Forgetfulness seeps from within, cushioning thoughts of yesterday on whims of fancy.
Beginning images anew, filter through, tending them-selves with renewed energy.
Figuratively flying above thoughts on evening stars of enlightenment.
Sensing beautiful oasis's of once grand moments in time, falling asleep within their memories, reliving them once more before final horizons close their doors.

(RoseAnn V. Shawiak)

 

Can one ever really relive a memory or successfully re-capture a feeling? I think so, if only fleetingly and infrequently.

It was Christmas morning 1952. I was being let by the hand to early Mass in Lacken. Why did my mother have me by the hand since, in the words of Patrick Kavanagh, I was “six Christmases of age”? (What child of that age with my surname wouldn’t be chuffed with A Christmas Childhood, where the music of the poet’s . . . fathers, melodeon called the Lennons).
I was restrained because my mother considered me “wild”; although in later life I would always claim that I was an eejit but didn’t tick any of the boxes that would constitute “wild.”

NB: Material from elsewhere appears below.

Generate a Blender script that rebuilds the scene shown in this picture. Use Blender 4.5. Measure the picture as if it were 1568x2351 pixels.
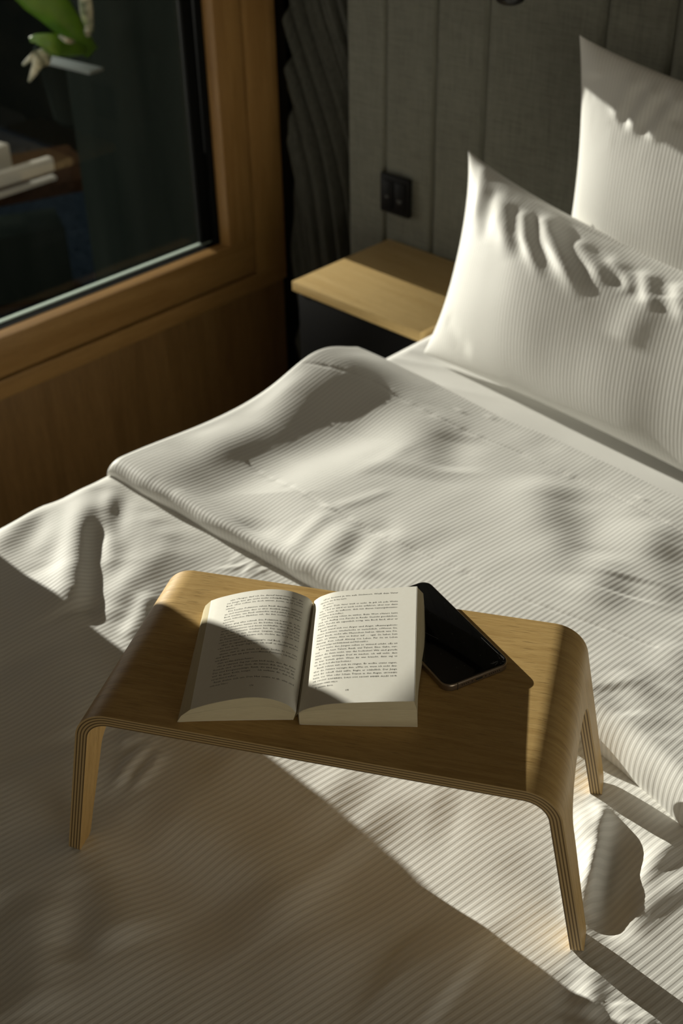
import bpy, bmesh, math, random
import numpy as np
from mathutils import Matrix, Vector
random.seed(3); np.random.seed(3)
D = bpy.data; C = bpy.context.scene.collection
SC = bpy.context.scene
for o in list(D.objects): D.objects.remove(o)

# ------------------------------------------------------------------ camera, sky, sun, exposure
OFF = np.array([2.13, -1.99, 1.62])          # camera position (wall_left x=0, back wall y=0, floor z=0)
FPX = 2821.7
MR = np.array([[0.7188, 0.6950, -0.0184], [0.3872, -0.4221, -0.8197], [-0.5775, 0.5821, -0.5724]])
cam_d = D.cameras.new('camera'); cam = D.objects.new('camera', cam_d); C.objects.link(cam)
_m = Matrix(((MR[0][0], -MR[1][0], -MR[2][0]), (MR[0][1], -MR[1][1], -MR[2][1]), (MR[0][2], -MR[1][2], -MR[2][2])))
cam.matrix_world = Matrix.Translation(Vector(OFF)) @ _m.normalized().to_4x4()
cam_d.sensor_fit = 'VERTICAL'; cam_d.sensor_height = 36; cam_d.lens = 36 * FPX / 2351
cam_d.clip_start = .05
cam_d.dof.use_dof = True; cam_d.dof.focus_distance = 1.15; cam_d.dof.aperture_fstop = 6.3
SC.camera = cam

world = D.worlds.new('sky'); SC.world = world; world.use_nodes = True
_bg = world.node_tree.nodes['Background']
_bg.inputs[0].default_value = (1.0, .95, .86, 1); _bg.inputs[1].default_value = 1.0

SUN_E = math.radians(13.3); SUN_A = math.radians(-0.5)
sun_dir = Vector((math.cos(SUN_E) * math.cos(SUN_A), math.cos(SUN_E) * math.sin(SUN_A), -math.sin(SUN_E)))
sd = D.lights.new('sun', 'SUN'); sd.energy = 7.5; sd.angle = math.radians(.35); sd.color = (1.0, .962, .86)
so = D.objects.new('sun', sd); C.objects.link(so); so.rotation_euler = sun_dir.to_track_quat('-Z', 'Y').to_euler()
so.location = (-3, 0, 3)
# added fill lamp at the right wall, standing in for unseen room daylight
ad = D.lights.new('room_fill_light', 'AREA'); ad.shape = 'RECTANGLE'; ad.size = 2.2; ad.size_y = 1.0; ad.energy = 25; ad.color = (1.0, .935, .77)
ao = D.objects.new('room_fill_light', ad); C.objects.link(ao); ao.location = (4.2, -2.0, 1.02)
ao.rotation_euler = (Vector((1.7, -1.3, .7)) - Vector(ao.location)).to_track_quat('-Z', 'Y').to_euler()

SC.view_settings.view_transform = 'Standard'; SC.view_settings.look = 'None'
SC.view_settings.gamma = 1; SC.view_settings.exposure = 0.0
SC.view_settings.use_curve_mapping = False
SC.cycles.max_bounces = 8; SC.cycles.transparent_max_bounces = 8

def W(r): return np.asarray(r, float) + OFF      # camera-relative -> world
def ray(x, y): return MR.T @ np.array([(x - 784) / FPX, (y - 1175.5) / FPX, 1.0])
def onz(x, y, z):                                 # photograph measurement on a horizontal plane (world xy)
    r = ray(x, y); return W(r * ((z - OFF[2]) / r[2]))[:2]

# ------------------------------------------------------------------ helpers
def link(name, me, mat=None, parent=None):
    o = D.objects.new(name, me); C.objects.link(o)
    if mat is not None:
        for m in (mat if isinstance(mat, (list, tuple)) else [mat]): me.materials.append(m)
    if parent is not None: o.parent = parent
    return o
def tag(o, label, cat, group=None):
    o['label'] = label; o['category'] = cat
    if group: o['group'] = group
    return o
def thing(name, label, cat, loc=(0, 0, 0), rotz=0, group=None):
    o = D.objects.new(name, None); C.objects.link(o); o.location = loc; o.rotation_euler = (0, 0, rotz)
    o.empty_display_size = .05
    return tag(o, label, cat, group)
def struct(o): o['kind'] = 'structure'; return o
def mesh(name, V, F, uv=None, mi=None, smooth=True):
    me = D.meshes.new(name); me.from_pydata([tuple(map(float, v)) for v in V], [], [tuple(map(int, f)) for f in F])
    if uv is not None:
        l = me.uv_layers.new(name='UVMap'); uv = np.asarray(uv, float)
        idx = np.empty(len(me.loops), dtype=np.int32); me.loops.foreach_get('vertex_index', idx)
        l.data.foreach_set('uv', (uv[idx] if len(uv) == len(V) else uv).ravel())
    if mi is not None: me.polygons.foreach_set('material_index', np.asarray(mi, dtype=np.int32))
    me.polygons.foreach_set('use_smooth', [smooth] * len(me.polygons)); me.update()
    return me
def gridmesh(name, P, U, smooth=True):            # P: (n,m,3)  U: (n,m,2)
    n, m = P.shape[:2]; V = P.reshape(-1, 3); uv = U.reshape(-1, 2)
    i, j = np.meshgrid(np.arange(n - 1), np.arange(m - 1), indexing='ij'); a = (i * m + j).ravel()
    F = np.stack([a, a + m, a + m + 1, a + 1], 1)
    me = D.meshes.new(name); me.vertices.add(len(V)); me.vertices.foreach_set('co', V.astype(np.float32).ravel())
    me.loops.add(F.size); me.loops.foreach_set('vertex_index', F.astype(np.int32).ravel())
    me.polygons.add(len(F)); me.polygons.foreach_set('loop_start', np.arange(0, F.size, 4, dtype=np.int32))
    me.polygons.foreach_set('loop_total', np.full(len(F), 4, dtype=np.int32))
    l = me.uv_layers.new(name='UVMap'); l.data.foreach_set('uv', uv[F.ravel()].astype(np.float32).ravel())
    me.update(calc_edges=True); me.polygons.foreach_set('use_smooth', [smooth] * len(F)); me.validate()
    return me
def box(name, lo, hi, mat=None, parent=None, bev=0.0, seg=2, rel=(0, 0, 0)):
    bm = bmesh.new(); bmesh.ops.create_cube(bm, size=1)
    lo = np.array(lo, float); hi = np.array(hi, float); s = hi - lo; c = (hi + lo) / 2 - np.array(rel, float)
    for v in bm.verts: v.co = Vector((v.co.x * s[0] + c[0], v.co.y * s[1] + c[1], v.co.z * s[2] + c[2]))
    if bev > 0: bmesh.ops.bevel(bm, geom=list(bm.edges), offset=min(bev, min(s) * .45), segments=seg, affect='EDGES', profile=.6)
    me = D.meshes.new(name); bm.to_mesh(me); bm.free()
    if bev > 0:
        for p in me.polygons: p.use_smooth = True
        me.set_sharp_from_angle(angle=math.radians(50)) if hasattr(me, 'set_sharp_from_angle') else None
    return link(name, me, mat, parent)
def smoothstep(a, b, x): t = np.clip((x - a) / (b - a), 0, 1); return t * t * (3 - 2 * t)
# cheap value noise on arrays
_perm = np.random.RandomState(7).rand(256, 256)
def vn(x, y):
    xi = np.floor(x).astype(int); yi = np.floor(y).astype(int); fx = x - xi; fy = y - yi
    fx = fx * fx * fx * (fx * (fx * 6 - 15) + 10); fy = fy * fy * fy * (fy * (fy * 6 - 15) + 10)
    g = lambda a, b: _perm[a % 256, b % 256]
    return (g(xi, yi) * (1 - fx) + g(xi + 1, yi) * fx) * (1 - fy) + (g(xi, yi + 1) * (1 - fx) + g(xi + 1, yi + 1) * fx) * fy - .5
def fbm(x, y, o=3):
    s = 0; a = 1.0
    for k in range(o): s = s + a * vn(x * 2 ** k + 13.7 * k, y * 2 ** k + 5.1 * k); a *= .5
    return s

# ------------------------------------------------------------------ materials
def mat(name, col=(.5, .5, .5), rough=.5, spec=.5, metal=0.0):
    m = D.materials.new(name); m.use_nodes = True; b = m.node_tree.nodes['Principled BSDF']
    b.inputs['Base Color'].default_value = (*col, 1); b.inputs['Roughness'].default_value = rough
    b.inputs['Specular IOR Level'].default_value = spec; b.inputs['Metallic'].default_value = metal
    return m
class N:                                          # tiny node-graph helper
    def __init__(s, m): s.m = m; s.t = m.node_tree; s.b = s.t.nodes['Principled BSDF']
    def n(s, ty, **k):
        nd = s.t.nodes.new(ty)
        for a, v in k.items(): setattr(nd, a, v)
        return nd
    def l(s, a, b): s.t.links.new(a, b)
    def math(s, op, a, b=None, c=None):
        nd = s.n('ShaderNodeMath', operation=op)
        for i, v in enumerate((a, b, c)):
            if v is None: continue
            if isinstance(v, (int, float)): nd.inputs[i].default_value = v
            else: s.l(v, nd.inputs[i])
        return nd.outputs[0]
    def mix(s, f, a, b):
        nd = s.n('ShaderNodeMix', data_type='RGBA')
        for i, v in ((0, f), (6, a), (7, b)):
            if isinstance(v, (int, float)): nd.inputs[i].default_value = v
            elif isinstance(v, tuple): nd.inputs[i].default_value = (*v, 1)
            else: s.l(v, nd.inputs[i])
        return nd.outputs[2]
    def coord(s, kind, scale=(1, 1, 1), rot=(0, 0, 0)):
        tc = s.n('ShaderNodeTexCoord'); mp = s.n('ShaderNodeMapping'); s.l(tc.outputs[kind], mp.inputs[0])
        mp.inputs['Scale'].default_value = scale; mp.inputs['Rotation'].default_value = rot; return mp.outputs[0]
    def noise(s, vec, scale, detail=3, rough=.5, dist=0):
        nd = s.n('ShaderNodeTexNoise'); s.l(vec, nd.inputs['Vector']); nd.inputs['Scale'].default_value = scale
        nd.inputs['Detail'].default_value = detail; nd.inputs['Roughness'].default_value = rough
        nd.inputs['Distortion'].default_value = dist; return nd.outputs[0]
    def ramp(s, f, stops):
        nd = s.n('ShaderNodeValToRGB'); s.l(f, nd.inputs[0]); e = nd.color_ramp.elements
        while len(e) < len(stops): e.new(.5)
        for k, (p, c) in enumerate(stops): e[k].position = p; e[k].color = (*c, 1) if len(c) == 3 else c
        return nd.outputs[0]
    def bump(s, h, strength=1.0, dist=.001):
        nd = s.n('ShaderNodeBump'); s.l(h, nd.inputs['Height']); nd.inputs['Strength'].default_value = strength
        nd.inputs['Distance'].default_value = dist; s.l(nd.outputs[0], s.b.inputs['Normal'])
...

Rural electrification was just arriving in the area but had not yet been switched on. Post- dawn it would be possible to see poles which had stood, complete with insulators, all summer, sentry-like and were now strung with high-tension cables. An ESB official, one Mr Heavy from Naas, had called to the school to complain about the number of insulators which had been the victim of stone-throwing. The schoolboys from Ballinastockan were the prime suspects. Not because they were more destructive than the rest of us but they were young marksmen with a stone or any small missile.

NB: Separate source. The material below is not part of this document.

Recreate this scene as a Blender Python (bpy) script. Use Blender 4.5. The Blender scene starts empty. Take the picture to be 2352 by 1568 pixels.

If you stood close to an ESB pole and looked up it appeared to be falling, an illusion caused by the rolling clouds. The term opto—kinetic movement would have meant very little to a young mind. Not every house opted for the “’lectric light”. This omission was mainly out of economic necessity and the “cups” on the chimney became somewhat of a status symbol. The switching-on ceremony would be performed in The Parish Hall, Valleymount, in January 1953. O’ Connor’s lorry would bring the Lacken schoolchildren across the parish for the ceremony, but since I was only in Infant’s class I wouldn’t be brought. For now the valley’s illumination was confined to candles in windows, some standing in hollowed out turnips and others in jam jars or paint tins filled with sand. Conversation on that pre-dawn morning was dominated by several fanciful theories about the forthcoming power. You shouldn’t ever touch a switch with a wet hand. The water out of an electric kettle could electrocute, or as one person pronounced it, “execute”, you. You couldn’t wash a light bulb. You could buy a flex in Woolworths for half a crown to bring the light into the cow-house.

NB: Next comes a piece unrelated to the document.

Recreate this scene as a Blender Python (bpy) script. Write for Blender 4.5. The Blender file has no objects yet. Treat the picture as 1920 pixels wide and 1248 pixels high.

Every pole displayed the warning on a yellow background: “Danger. Keep away … It is dangerous to touch the electric wires. Beware of fallen wires.”

As the adult Mass-goers spoke of the well- dressed men in Ford vans who were travelling the district selling everything from irons, to kettles to Electric fires my fertile imagination ran riot.

Before the holidays the school Principal, Thomas Keane, had brought in an ESB meter and showed us how it would work, explaining how the wheel would spin to record how much current was used. I have always been as honest as hard times would allow but on that winter’s day sixty nine years ago I fell to wondering if said instrument could be “adapted”.

Christmas Day was on a Thursday that year and yet one of our group pointed out the fairly obvious, “Christmas day will be on Friday next year.” A woman answered (and I still don’t know if it was for my benefit), “I hope it won’t be on Friday the thirteenth.”

Would the feeling came over me that morning ever be repeated? Yes. On Saturday 29th September 1979 I was living in Blanchardstown and working as a Bus Conductor in Conyngham Road Garage. Pope John Paul 11 was arriving that day and it meant an early start for many of us.

As I drove down Knockmoroon Hill at 5 A.M. while the endless line of tail-lights ahead of me barely moved, it came back. That feeling. For a few brief moments I was no longer a thirty-three year old Russ-in-Urbe driving a Japanese car.

It was once again Christmas morning 1952.